WHAT IS NEEDED:
Return the records exactly as they are.

DATA LISTING:
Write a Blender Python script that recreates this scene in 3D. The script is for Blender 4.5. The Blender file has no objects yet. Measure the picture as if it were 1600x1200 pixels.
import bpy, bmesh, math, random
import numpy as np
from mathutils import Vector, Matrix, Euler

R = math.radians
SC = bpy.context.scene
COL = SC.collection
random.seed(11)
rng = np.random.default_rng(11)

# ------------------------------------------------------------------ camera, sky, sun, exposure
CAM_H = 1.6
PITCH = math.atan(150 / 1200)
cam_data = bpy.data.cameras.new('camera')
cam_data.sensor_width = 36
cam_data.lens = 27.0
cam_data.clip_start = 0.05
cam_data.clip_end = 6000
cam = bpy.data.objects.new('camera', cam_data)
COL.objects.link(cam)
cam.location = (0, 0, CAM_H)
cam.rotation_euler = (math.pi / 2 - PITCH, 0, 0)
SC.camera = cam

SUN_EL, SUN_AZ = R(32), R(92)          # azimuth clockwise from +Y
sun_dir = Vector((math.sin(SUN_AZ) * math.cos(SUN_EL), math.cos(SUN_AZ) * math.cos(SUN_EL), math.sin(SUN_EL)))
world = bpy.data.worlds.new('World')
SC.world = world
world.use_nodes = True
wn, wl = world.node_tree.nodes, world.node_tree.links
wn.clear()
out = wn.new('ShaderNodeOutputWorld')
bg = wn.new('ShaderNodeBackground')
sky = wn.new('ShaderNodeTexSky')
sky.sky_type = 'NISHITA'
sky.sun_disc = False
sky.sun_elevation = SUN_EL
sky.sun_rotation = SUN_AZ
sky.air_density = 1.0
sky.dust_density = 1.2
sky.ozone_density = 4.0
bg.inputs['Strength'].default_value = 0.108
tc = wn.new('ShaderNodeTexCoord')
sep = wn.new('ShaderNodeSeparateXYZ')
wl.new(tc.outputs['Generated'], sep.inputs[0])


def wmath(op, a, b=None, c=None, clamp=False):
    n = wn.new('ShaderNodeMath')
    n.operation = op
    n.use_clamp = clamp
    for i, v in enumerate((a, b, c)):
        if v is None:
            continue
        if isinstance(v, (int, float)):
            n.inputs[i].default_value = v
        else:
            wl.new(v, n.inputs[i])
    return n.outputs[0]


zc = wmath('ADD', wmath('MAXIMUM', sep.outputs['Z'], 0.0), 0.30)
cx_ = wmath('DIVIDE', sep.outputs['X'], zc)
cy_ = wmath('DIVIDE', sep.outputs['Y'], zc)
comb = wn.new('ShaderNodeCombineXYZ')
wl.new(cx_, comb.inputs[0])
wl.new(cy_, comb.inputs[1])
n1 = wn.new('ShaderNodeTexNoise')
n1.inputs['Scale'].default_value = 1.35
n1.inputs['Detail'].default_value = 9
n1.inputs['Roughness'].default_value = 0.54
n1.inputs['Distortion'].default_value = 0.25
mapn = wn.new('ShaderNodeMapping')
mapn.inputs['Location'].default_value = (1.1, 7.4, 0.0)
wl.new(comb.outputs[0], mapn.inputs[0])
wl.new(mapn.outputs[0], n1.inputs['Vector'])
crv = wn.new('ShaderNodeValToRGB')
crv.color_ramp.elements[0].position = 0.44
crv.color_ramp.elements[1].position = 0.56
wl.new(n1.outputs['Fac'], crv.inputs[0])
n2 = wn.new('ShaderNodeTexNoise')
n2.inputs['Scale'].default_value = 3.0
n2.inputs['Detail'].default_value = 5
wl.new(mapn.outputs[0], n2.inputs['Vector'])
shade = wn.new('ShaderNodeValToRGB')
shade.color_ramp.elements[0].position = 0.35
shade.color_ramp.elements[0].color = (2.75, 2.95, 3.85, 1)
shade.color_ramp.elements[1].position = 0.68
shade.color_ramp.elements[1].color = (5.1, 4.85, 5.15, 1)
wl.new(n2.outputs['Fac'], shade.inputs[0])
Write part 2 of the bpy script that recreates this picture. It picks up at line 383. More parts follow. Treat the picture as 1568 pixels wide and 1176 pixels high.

ANSWER:
Write a Blender Python script that recreates this scene in 3D. The script is for Blender 4.5. The Blender file has no objects yet. Measure the picture as if it were 1600x1200 pixels.
import bpy, bmesh, math, random
import numpy as np
from mathutils import Vector, Matrix, Euler

R = math.radians
SC = bpy.context.scene
COL = SC.collection
random.seed(11)
rng = np.random.default_rng(11)

# ------------------------------------------------------------------ camera, sky, sun, exposure
CAM_H = 1.6
PITCH = math.atan(150 / 1200)
cam_data = bpy.data.cameras.new('camera')
cam_data.sensor_width = 36
cam_data.lens = 27.0
cam_data.clip_start = 0.05
cam_data.clip_end = 6000
cam = bpy.data.objects.new('camera', cam_data)
COL.objects.link(cam)
cam.location = (0, 0, CAM_H)
cam.rotation_euler = (math.pi / 2 - PITCH, 0, 0)
SC.camera = cam

SUN_EL, SUN_AZ = R(32), R(92)          # azimuth clockwise from +Y
sun_dir = Vector((math.sin(SUN_AZ) * math.cos(SUN_EL), math.cos(SUN_AZ) * math.cos(SUN_EL), math.sin(SUN_EL)))
world = bpy.data.worlds.new('World')
SC.world = world
world.use_nodes = True
wn, wl = world.node_tree.nodes, world.node_tree.links
wn.clear()
out = wn.new('ShaderNodeOutputWorld')
bg = wn.new('ShaderNodeBackground')
sky = wn.new('ShaderNodeTexSky')
sky.sky_type = 'NISHITA'
sky.sun_disc = False
sky.sun_elevation = SUN_EL
sky.sun_rotation = SUN_AZ
sky.air_density = 1.0
sky.dust_density = 1.2
sky.ozone_density = 4.0
bg.inputs['Strength'].default_value = 0.108
tc = wn.new('ShaderNodeTexCoord')
sep = wn.new('ShaderNodeSeparateXYZ')
wl.new(tc.outputs['Generated'], sep.inputs[0])


def wmath(op, a, b=None, c=None, clamp=False):
    n = wn.new('ShaderNodeMath')
    n.operation = op
    n.use_clamp = clamp
    for i, v in enumerate((a, b, c)):
        if v is None:
            continue
        if isinstance(v, (int, float)):
            n.inputs[i].default_value = v
        else:
            wl.new(v, n.inputs[i])
    return n.outputs[0]


zc = wmath('ADD', wmath('MAXIMUM', sep.outputs['Z'], 0.0), 0.30)
cx_ = wmath('DIVIDE', sep.outputs['X'], zc)
cy_ = wmath('DIVIDE', sep.outputs['Y'], zc)
comb = wn.new('ShaderNodeCombineXYZ')
wl.new(cx_, comb.inputs[0])
wl.new(cy_, comb.inputs[1])
n1 = wn.new('ShaderNodeTexNoise')
n1.inputs['Scale'].default_value = 1.35
n1.inputs['Detail'].default_value = 9
n1.inputs['Roughness'].default_value = 0.54
n1.inputs['Distortion'].default_value = 0.25
mapn = wn.new('ShaderNodeMapping')
mapn.inputs['Location'].default_value = (1.1, 7.4, 0.0)
wl.new(comb.outputs[0], mapn.inputs[0])
wl.new(mapn.outputs[0], n1.inputs['Vector'])
crv = wn.new('ShaderNodeValToRGB')
crv.color_ramp.elements[0].position = 0.44
crv.color_ramp.elements[1].position = 0.56
wl.new(n1.outputs['Fac'], crv.inputs[0])
n2 = wn.new('ShaderNodeTexNoise')
n2.inputs['Scale'].default_value = 3.0
n2.inputs['Detail'].default_value = 5
wl.new(mapn.outputs[0], n2.inputs['Vector'])
shade = wn.new('ShaderNodeValToRGB')
shade.color_ramp.elements[0].position = 0.35
shade.color_ramp.elements[0].color = (2.75, 2.95, 3.85, 1)
shade.color_ramp.elements[1].position = 0.68
shade.color_ramp.elements[1].color = (5.1, 4.85, 5.15, 1)
wl.new(n2.outputs['Fac'], shade.inputs[0])
Write part 2 of the bpy script that recreates this picture. It picks up at line 383. More parts follow. Treat the picture as 1568 pixels wide and 1176 pixels high.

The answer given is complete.